PNC Bank, Kentucky, Inc. v. Green

LAMBERT, Chief Justice,

dissenting.

In Corbin Motor Lodge v. Combs,1 I wrote a dissenting opinion expressing the view that public establishments that remain open for business during inclement weather and thereby encourage customers to come on their premises have a duty to exercise the proper degree of care for the safety of persons who foreseeably might be injured by their acts or omissions. This Court’s decisions have utilized various theories including a lack of legal duty with regard to natural outdoor hazards to defeat claims for compensation by persons injured on parking lots and sidewalks of business establishments. This theory fails to take account of the higher duty of care owed by a business owner to invitees on premises to conduct business and who thereby bestow an economic benefit on the owner.

The obviousness of a hazard caused by bad weather does not make it the less dangerous, nor should it relieve a business owner who profits from an invitee’s patronage of the duty to make the business premises safe. The economic incentives to attract the general public to a business make it reasonable for the proprietors of commercial establishments to be held to a higher duty to invitees. Thus, the better rule is that of the Restatement, Torts 2d, § 343, which imposes premises liability upon a business owner despite an obvious danger if the owner should realize that there is an unreasonable risk of harm and that invitees will fail to protect themselves against such harm.

This case presents just such a situation. PNC Bank was open during bad weather and anticipated the arrival of customers. To melt the snow and ice, a bank employee spread a melting agent on the sidewalk periodically throughout the day, thereby demonstrating an awareness that customers would come to the bank to transact business despite the inclement weather. Thus, although the slippery conditions may have been obvious, it is clear that the bank knew that customers would walk on the sidewalk regardless of the possibility that they might fall and injure themselves. Thus, Ms. Green should be able to proceed with this lawsuit and a jury should decide the comparative fault of the parties. The economic benefit the bank derives from remaining open during inclement weather justifies possible imposition of liability under these circumstances. Moreover, it should not be overlooked that as between the bank and Mrs. Green, only the bank was in a position to remove snow and ice by the use of melting agents. Only the bank had any realistic opportunity to prevent the harm while remaining open for business and realizing its economic benefit.

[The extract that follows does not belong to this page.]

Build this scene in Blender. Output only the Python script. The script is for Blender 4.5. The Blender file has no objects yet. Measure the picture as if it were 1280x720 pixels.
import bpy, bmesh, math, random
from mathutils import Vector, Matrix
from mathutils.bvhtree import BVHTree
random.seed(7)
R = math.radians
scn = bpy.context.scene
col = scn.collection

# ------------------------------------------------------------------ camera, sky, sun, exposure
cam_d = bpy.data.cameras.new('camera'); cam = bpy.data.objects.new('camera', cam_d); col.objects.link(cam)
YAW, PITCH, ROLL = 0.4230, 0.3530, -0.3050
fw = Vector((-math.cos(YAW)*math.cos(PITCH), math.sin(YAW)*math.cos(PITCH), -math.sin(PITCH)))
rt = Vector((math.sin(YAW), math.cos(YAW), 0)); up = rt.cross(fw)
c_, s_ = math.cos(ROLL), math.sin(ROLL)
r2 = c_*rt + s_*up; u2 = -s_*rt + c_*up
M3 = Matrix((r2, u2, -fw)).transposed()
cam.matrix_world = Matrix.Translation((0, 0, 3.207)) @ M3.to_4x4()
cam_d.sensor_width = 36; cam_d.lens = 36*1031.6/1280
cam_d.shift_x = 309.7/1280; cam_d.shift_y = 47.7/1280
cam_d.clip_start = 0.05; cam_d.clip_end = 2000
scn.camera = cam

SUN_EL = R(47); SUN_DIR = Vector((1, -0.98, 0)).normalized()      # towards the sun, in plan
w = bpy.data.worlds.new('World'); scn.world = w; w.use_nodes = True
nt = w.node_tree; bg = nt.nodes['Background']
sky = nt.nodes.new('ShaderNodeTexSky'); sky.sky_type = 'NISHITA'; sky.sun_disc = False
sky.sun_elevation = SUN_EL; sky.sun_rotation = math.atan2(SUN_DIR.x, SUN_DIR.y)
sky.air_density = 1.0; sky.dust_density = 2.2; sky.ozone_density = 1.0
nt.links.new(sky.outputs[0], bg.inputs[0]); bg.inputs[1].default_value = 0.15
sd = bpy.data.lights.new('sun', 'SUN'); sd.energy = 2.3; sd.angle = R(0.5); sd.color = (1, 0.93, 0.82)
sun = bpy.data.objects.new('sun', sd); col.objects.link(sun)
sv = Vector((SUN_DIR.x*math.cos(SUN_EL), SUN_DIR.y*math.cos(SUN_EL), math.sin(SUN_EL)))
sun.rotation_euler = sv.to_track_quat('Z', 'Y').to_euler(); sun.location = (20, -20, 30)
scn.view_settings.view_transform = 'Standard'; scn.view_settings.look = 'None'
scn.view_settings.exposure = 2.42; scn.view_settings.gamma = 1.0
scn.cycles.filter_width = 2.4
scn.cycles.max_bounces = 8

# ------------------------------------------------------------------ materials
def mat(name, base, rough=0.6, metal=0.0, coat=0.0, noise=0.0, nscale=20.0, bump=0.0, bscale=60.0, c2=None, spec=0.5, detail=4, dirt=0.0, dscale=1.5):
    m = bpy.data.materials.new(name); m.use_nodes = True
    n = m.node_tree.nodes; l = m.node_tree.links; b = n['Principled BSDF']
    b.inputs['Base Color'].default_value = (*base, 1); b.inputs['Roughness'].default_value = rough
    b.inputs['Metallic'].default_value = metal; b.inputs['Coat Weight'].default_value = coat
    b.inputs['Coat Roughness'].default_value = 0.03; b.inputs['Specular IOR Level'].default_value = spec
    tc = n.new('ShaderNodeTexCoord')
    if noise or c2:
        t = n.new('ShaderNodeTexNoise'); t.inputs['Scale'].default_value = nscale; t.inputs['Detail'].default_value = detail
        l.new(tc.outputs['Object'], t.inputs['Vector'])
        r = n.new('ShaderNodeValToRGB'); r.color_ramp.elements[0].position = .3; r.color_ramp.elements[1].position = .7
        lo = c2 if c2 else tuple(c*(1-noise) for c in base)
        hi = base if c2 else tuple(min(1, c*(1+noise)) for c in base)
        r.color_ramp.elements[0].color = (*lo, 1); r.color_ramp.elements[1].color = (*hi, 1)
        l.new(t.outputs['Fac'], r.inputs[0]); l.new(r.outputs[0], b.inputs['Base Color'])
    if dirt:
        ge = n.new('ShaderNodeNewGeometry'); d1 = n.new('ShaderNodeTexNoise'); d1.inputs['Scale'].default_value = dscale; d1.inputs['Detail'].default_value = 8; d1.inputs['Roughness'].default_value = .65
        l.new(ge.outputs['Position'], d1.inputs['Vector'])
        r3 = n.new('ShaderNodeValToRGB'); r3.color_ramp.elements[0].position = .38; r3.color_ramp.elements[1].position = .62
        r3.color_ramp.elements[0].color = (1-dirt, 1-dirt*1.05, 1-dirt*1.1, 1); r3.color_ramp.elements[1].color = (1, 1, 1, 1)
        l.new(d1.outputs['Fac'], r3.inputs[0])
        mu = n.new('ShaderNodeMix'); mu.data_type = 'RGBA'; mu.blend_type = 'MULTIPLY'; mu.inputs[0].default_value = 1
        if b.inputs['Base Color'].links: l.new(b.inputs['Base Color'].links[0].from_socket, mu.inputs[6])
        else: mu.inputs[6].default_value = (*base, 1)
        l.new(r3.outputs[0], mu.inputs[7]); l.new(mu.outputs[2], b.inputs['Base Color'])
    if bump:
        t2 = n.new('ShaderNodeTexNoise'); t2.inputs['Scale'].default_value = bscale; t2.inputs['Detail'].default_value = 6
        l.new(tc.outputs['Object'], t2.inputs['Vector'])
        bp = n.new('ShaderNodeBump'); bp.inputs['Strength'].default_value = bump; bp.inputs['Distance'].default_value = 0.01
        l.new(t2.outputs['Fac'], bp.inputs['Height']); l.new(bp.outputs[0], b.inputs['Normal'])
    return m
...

This conclusion is supported by Wallingford v. Kroger Co.,2 another case dealing with a slip and fall resulting from an obviously slippery surface. In Wallingford, a delivery man slipped and fell on a delivery ramp covered with snow and ice after he had been denied entry into the store through a less hazardous entrance. The court applied the exception to the general *189rule governing natural and obvious outdoor hazards, stating

There are, however, cases in which the possessor of land can and should anticipate that the dangerous condition will cause physical harm to the invitee notwithstanding its known or obvious danger. In such cases the possessor is not relieved of the duty of reasonable care which he owes to the invitee for his protection ...
Such reason to expect harm to the visitor from known or obvious dangers may arise ... where the possessor has reason to expect that the invitee will proceed to encounter the known or obvious danger because to a reasonable man in his position the advantages of doing so would outweigh the apparent risk.3

Accordingly, the obviousness of the slippery sidewalk that Ms. Green fell on should not absolve the bank from potential liability, as the bank should have and in fact did realize that customers would enter the bank despite the dangerous conditions.

We should endeavor to go beyond the worn-out, rigid theories relied upon by the majority and forthrightly say that when business establishments remain open for business during inclement weather, they have a duty to exercise the degree of care required for business invitees regardless of whether the natural hazard is obvious. Thus, I respectfully dissent.

STUMBO, J., joins this dissenting opinion.

. Ky., 740 S.W.2d 944, 947-948 (1987)(Lambert, J., dissenting).

. Ky.App., 761 S.W.2d 621 (1988).

. Id. at 624-625, quoting the Restatement (Second) of Torts § 343(A) cmt. f (1965).